• **Request**
Everything from the first line down to the line containing "C = sc.collection" should be reproduced exactly; please include nothing else.

• **Data segment**
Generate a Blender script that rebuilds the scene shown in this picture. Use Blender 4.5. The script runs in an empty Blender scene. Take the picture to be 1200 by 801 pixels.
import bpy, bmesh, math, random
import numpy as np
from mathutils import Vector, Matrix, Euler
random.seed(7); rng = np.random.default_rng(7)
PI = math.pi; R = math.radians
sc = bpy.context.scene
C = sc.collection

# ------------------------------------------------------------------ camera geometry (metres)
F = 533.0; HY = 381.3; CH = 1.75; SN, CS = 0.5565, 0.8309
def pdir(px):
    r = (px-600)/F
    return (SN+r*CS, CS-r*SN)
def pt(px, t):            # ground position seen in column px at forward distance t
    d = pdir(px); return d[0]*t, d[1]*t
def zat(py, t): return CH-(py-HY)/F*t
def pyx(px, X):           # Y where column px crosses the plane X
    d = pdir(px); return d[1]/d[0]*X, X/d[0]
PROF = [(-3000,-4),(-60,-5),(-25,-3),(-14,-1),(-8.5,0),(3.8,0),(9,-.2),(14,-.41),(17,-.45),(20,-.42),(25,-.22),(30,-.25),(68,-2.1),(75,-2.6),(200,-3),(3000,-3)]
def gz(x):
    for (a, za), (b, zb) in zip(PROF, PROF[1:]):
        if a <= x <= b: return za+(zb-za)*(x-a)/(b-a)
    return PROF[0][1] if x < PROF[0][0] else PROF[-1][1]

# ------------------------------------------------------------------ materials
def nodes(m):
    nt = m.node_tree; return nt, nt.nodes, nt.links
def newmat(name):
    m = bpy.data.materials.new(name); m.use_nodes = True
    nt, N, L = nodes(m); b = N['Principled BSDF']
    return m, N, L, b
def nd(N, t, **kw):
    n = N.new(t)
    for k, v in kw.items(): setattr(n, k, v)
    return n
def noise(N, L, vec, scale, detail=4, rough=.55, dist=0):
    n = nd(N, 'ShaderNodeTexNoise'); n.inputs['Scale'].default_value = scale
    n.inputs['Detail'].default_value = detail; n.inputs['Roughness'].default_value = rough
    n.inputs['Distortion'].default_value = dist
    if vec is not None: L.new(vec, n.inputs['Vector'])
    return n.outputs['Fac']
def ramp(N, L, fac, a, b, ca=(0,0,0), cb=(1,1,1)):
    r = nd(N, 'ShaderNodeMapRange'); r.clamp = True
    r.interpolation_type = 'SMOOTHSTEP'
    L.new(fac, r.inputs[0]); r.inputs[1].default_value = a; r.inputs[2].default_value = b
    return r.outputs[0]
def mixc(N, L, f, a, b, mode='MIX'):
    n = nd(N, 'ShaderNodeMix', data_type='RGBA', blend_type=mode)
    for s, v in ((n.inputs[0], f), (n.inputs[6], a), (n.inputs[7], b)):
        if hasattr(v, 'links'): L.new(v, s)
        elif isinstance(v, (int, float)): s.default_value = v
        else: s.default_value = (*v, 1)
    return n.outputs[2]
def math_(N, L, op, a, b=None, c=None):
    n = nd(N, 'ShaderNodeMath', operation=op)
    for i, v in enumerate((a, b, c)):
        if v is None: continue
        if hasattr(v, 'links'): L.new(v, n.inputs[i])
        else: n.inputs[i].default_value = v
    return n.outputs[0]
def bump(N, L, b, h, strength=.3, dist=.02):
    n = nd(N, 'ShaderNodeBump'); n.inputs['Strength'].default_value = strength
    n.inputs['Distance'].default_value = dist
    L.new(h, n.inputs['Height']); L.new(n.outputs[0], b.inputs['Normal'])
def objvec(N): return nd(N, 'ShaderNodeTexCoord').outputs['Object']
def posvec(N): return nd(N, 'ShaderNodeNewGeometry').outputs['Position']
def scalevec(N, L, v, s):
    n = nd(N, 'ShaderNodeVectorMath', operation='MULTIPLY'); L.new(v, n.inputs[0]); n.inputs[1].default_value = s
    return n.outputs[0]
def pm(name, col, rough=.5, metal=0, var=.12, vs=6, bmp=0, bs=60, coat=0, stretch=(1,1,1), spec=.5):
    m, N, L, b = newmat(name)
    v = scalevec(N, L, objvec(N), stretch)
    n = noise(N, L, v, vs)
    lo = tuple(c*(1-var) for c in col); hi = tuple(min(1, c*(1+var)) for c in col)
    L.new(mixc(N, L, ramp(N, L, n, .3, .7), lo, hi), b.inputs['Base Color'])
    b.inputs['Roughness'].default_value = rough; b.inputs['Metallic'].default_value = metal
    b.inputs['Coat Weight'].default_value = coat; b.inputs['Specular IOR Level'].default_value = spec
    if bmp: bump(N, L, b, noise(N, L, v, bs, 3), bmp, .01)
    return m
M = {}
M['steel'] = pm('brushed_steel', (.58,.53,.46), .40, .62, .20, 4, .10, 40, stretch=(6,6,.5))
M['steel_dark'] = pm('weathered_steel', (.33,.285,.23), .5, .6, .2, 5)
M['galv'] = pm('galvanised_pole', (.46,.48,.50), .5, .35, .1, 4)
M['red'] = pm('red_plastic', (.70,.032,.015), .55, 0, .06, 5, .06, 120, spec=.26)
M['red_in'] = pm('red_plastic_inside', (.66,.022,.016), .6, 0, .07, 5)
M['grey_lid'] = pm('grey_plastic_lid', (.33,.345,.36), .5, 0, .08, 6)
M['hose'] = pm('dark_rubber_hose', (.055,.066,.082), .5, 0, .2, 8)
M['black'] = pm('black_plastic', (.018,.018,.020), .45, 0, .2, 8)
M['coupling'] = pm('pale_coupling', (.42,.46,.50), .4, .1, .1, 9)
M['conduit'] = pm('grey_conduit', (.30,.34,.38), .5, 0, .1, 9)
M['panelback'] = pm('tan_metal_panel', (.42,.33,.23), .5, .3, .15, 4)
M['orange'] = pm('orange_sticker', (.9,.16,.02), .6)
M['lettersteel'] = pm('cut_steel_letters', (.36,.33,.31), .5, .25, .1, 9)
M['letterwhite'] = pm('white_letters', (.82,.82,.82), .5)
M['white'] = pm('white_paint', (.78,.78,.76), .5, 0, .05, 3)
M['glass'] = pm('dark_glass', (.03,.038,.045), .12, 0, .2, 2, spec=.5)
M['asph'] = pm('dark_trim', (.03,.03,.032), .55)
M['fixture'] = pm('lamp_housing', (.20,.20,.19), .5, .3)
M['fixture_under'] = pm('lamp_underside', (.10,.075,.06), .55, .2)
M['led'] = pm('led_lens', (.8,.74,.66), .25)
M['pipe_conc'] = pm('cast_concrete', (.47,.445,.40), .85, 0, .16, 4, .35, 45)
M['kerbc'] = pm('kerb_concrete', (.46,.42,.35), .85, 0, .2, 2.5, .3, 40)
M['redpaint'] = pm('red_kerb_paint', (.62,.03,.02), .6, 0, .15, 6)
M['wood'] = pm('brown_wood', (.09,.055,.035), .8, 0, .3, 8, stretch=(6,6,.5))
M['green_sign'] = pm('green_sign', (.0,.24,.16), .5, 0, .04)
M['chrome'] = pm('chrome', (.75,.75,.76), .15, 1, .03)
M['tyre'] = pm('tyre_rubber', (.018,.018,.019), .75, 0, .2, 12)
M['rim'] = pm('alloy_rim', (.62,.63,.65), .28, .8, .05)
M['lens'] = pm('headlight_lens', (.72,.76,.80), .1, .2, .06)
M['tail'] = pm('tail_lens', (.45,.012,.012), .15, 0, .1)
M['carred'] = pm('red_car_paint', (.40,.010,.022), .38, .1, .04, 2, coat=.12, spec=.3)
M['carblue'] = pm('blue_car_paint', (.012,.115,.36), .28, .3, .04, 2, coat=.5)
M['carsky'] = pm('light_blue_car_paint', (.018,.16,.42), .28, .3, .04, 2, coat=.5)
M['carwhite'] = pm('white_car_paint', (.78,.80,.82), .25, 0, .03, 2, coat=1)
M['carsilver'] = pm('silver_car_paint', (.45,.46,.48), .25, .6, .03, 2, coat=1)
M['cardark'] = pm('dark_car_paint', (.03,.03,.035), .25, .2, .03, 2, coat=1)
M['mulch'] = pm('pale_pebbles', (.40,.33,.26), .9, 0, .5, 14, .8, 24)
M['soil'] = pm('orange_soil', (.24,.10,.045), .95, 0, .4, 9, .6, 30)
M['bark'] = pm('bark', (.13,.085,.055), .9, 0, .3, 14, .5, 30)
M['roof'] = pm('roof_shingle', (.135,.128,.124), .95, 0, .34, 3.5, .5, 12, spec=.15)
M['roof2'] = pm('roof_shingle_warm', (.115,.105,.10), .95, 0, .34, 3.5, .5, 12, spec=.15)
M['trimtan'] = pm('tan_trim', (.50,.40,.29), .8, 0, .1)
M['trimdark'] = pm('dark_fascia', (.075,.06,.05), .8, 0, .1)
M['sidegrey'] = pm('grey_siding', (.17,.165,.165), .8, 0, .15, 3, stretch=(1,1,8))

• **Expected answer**
Generate a Blender script that rebuilds the scene shown in this picture. Use Blender 4.5. The script runs in an empty Blender scene. Take the picture to be 1200 by 801 pixels.
import bpy, bmesh, math, random
import numpy as np
from mathutils import Vector, Matrix, Euler
random.seed(7); rng = np.random.default_rng(7)
PI = math.pi; R = math.radians
sc = bpy.context.scene
C = sc.collection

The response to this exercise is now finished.